What the task asks:
Using the data beneath, show every line that includes the word "objects".
# Start of Raw data
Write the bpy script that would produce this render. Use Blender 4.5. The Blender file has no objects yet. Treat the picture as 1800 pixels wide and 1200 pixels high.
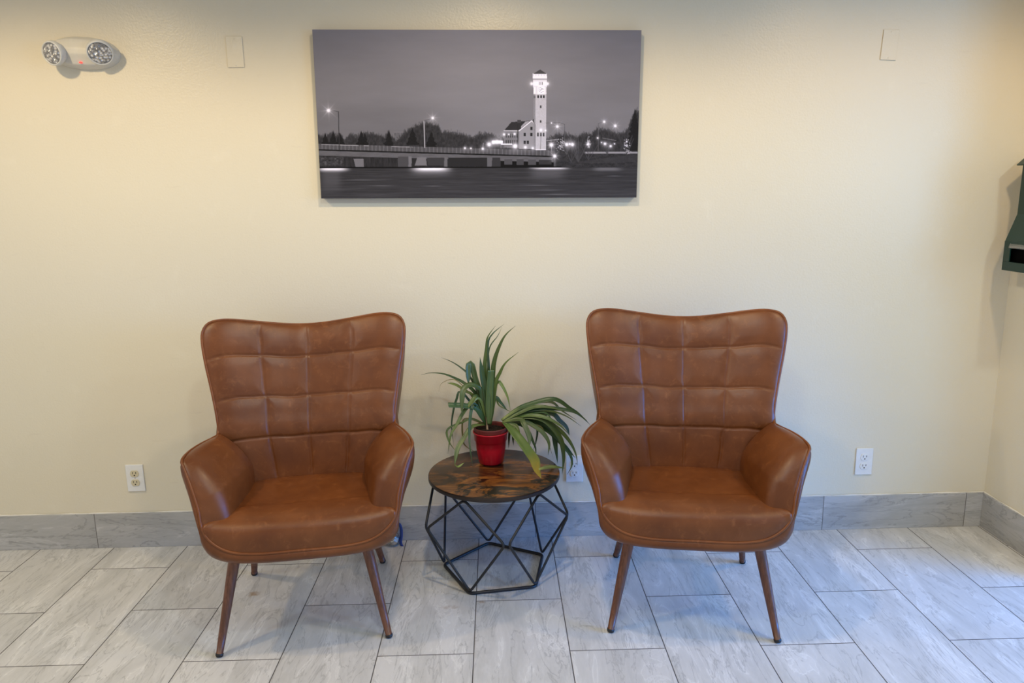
import bpy, bmesh, math, random
import numpy as np
from mathutils import Vector, Matrix

random.seed(7)
RNG = np.random.default_rng(11)
SC = bpy.context.scene
COL = SC.collection

# ------------------------------------------------------------------ camera
CAM_POS = Vector((0.09517, -2.87853, 1.42579))
CAM_R = Vector((0.99960862, -0.02320761, -0.01562097))
CAM_U = Vector((0.01990871, 0.19786363, 0.98002736))
CAM_F = Vector((0.01965327, 0.97995479, -0.19824822))
cam_data = bpy.data.cameras.new('camera')
cam_data.sensor_fit = 'HORIZONTAL'
cam_data.sensor_width = 36.0
cam_data.lens = 1287.558 * 36.0 / 1800.0
cam_data.clip_start = 0.05
cam = bpy.data.objects.new('camera', cam_data)
COL.objects.link(cam)
mw = Matrix((CAM_R, CAM_U, -CAM_F)).transposed().to_4x4()
mw.translation = CAM_POS
cam.matrix_world = mw
SC.camera = cam

# ------------------------------------------------------------------ light
SC.view_settings.view_transform = 'Standard'
SC.view_settings.look = 'None'
SC.view_settings.gamma = 1.0
SC.view_settings.use_curve_mapping = False
SC.view_settings.exposure = 0.0

world = bpy.data.worlds.new('world')
SC.world = world
world.use_nodes = True
bg = world.node_tree.nodes['Background']
bg.inputs['Color'].default_value = (1.0, 0.98, 0.96, 1)
bg.inputs['Strength'].default_value = 0.54


def aim(o, target):
    d = Vector(target) - o.location
    o.rotation_euler = d.to_track_quat('-Z', 'Y').to_euler()


def spot(name, loc, target, power, color, angle, blend, radius):
    d = bpy.data.lights.new(name, 'SPOT')
    d.energy = power
    d.color = color
    d.spot_size = math.radians(angle)
    d.spot_blend = blend
    d.shadow_soft_size = radius
    o = bpy.data.objects.new(name, d)
    COL.objects.link(o)
    o.location = loc
    aim(o, target)
    return o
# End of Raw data
Response below:
Write the bpy script that would produce this render. Use Blender 4.5. The Blender file has no objects yet. Treat the picture as 1800 pixels wide and 1200 pixels high.
cam = bpy.data.objects.new('camera', cam_data)
COL.objects.link(cam)
    o = bpy.data.objects.new(name, d)
    COL.objects.link(o)